Tate said in a trading update that the oversupply will cut earnings at its European sugar business and that the problem will spill over into Tate's competing sweeteners, which are expected to see lower profits margins.
The poor outlook for its European business came as the industry faces big changes after the European Union announced plans to slash its sugar support regime late last year, while all manufacturers face an increase in their energy bills.
Tate's shares slipped as low as 580-1/2 pence but then recovered to be just off 0.4 percent at 590p by 9:05 a.m. valuing the group at around 2.9 billion pounds.
"The market is more competitive with the upcoming changes and there is pressure on all sugar companies," said analyst Richard Workman at Oriel Securities
The EU's plan to cut support prices threatens Tate's profits that it makes from sugars, syrups and sweeteners throughout the EU, which account for 40 percent of the group total.
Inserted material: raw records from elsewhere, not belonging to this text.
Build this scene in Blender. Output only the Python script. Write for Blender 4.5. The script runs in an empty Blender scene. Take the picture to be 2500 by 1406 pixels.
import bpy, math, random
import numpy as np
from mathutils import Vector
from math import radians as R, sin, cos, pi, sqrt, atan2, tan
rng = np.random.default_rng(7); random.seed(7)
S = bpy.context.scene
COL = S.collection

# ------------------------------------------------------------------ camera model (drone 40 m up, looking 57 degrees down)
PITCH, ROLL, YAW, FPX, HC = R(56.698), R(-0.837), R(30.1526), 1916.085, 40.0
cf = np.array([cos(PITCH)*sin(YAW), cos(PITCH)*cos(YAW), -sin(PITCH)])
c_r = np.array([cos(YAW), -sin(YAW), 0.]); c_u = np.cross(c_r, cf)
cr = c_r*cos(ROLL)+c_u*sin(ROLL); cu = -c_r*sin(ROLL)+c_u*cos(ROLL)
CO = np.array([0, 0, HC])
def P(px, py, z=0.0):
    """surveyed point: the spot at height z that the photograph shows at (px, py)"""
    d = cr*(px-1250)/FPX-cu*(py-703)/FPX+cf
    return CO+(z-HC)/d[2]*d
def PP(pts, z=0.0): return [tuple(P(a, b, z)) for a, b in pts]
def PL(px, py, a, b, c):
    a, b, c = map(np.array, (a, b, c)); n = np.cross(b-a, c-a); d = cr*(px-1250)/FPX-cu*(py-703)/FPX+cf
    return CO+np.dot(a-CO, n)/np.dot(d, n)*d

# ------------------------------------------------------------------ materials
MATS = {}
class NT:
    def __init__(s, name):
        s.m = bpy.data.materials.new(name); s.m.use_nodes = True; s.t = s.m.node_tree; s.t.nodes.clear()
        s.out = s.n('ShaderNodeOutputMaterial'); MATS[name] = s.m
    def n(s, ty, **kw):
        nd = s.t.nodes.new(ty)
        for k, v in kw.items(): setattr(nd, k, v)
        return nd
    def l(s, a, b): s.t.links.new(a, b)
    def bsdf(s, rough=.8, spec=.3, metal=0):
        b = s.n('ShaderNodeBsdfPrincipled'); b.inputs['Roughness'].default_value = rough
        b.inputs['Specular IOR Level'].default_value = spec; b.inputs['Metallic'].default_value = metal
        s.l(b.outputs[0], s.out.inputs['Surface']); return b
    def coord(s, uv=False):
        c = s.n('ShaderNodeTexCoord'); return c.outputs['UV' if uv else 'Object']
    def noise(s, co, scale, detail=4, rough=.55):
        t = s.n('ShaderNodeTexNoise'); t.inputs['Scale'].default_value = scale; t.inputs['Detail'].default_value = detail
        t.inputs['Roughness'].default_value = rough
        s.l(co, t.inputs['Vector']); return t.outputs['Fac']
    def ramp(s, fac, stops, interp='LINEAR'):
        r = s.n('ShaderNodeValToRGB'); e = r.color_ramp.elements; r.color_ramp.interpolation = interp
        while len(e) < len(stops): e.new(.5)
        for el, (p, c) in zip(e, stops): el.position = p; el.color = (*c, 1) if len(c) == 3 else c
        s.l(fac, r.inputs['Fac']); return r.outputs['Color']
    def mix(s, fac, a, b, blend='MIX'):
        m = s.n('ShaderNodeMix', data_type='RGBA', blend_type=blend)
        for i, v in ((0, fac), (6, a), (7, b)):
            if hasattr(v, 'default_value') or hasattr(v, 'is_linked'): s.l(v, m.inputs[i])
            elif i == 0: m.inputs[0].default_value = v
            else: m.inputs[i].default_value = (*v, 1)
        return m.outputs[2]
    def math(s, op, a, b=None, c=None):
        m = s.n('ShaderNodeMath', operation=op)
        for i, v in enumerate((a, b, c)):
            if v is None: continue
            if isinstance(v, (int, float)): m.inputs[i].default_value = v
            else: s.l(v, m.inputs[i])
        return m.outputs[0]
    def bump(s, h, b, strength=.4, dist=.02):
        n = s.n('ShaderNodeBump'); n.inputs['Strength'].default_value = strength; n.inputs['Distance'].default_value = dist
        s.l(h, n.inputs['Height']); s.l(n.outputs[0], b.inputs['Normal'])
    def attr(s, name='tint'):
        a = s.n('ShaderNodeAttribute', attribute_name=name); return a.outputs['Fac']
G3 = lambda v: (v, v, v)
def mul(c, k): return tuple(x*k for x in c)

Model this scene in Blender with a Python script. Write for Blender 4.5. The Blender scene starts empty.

Tate's (TATE.L: Quote, Profile, Research) update follows its annual round of pricing for its European and North American sugars and sweeteners, with the group expecting a price rise to help offset higher energy costs it faces during its next financial year to March 2007.
It also added that trading since half-year results in early November had continued satisfactorily and the outlook for its year to March 31 was unchanged, which it has said before will reflect satisfactory progress despite higher costs.
In its European sweeteners business, Tate warned 2006 net margins would be below those in calendar year 2005 due higher energy costs and an oversupply of sugar. It sees a decline in earnings from European sugars in the current financial year to March and a further decline in the year to March 2007.
But in its American sweetener pricing rounds the group anticipates a higher total net margin in value-added food ingredient and other products as it expect to recover its higher costs in calendar 2006.
Tate said expansion of production capacity for its zero-calorie sucralose sweetener brand Splenda, which brings in nearly a fifth of overall profits, was on track with a doubling of capacity of its Alabama plant due in April. A new plant is set to come on stream in Singapore in January 2007.